Slow Thermalization of Exact Quantum Many-Body Scar States Under Perturbations

TL;DR

This paper studies the stability and thermalization dynamics of quantum many-body scar states under perturbations, revealing their slow thermalization and long-lived nonthermal properties in large systems.

Contribution

It provides a theoretical and numerical analysis of how exact scar states evolve under perturbations, including a lower bound on their thermalization time.

Findings

Scar states survive small perturbations at finite sizes

Nonthermal properties persist for long times in quench experiments

Thermalization time scales as λ^{-1/(1+d)} with perturbation strength

Abstract

Quantum many-body scar states are exceptional finite energy density eigenstates in an otherwise thermalizing system that do not satisfy the eigenstate thermalization hypothesis. We investigate the fate of exact many-body scar states under perturbations. At small system sizes, deformed scar states described by perturbation theory survive.
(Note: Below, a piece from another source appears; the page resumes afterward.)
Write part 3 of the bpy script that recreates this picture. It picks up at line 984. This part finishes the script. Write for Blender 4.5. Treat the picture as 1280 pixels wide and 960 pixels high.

However, we argue for their eventual thermalization in the thermodynamic limit from the finite-size scaling of the off-diagonal matrix elements. Nevertheless, we show numerically and analytically that the nonthermal properties of the scars survive for a parametrically long time in quench experiments. We present a rigorous argument that lower-bounds the thermalization time for any scar state as $t^{*} \sim O(\lambda^{-1/(1+d)})$, where $d$ is the spatial dimension of the system and $\lambda$ is the perturbation strength.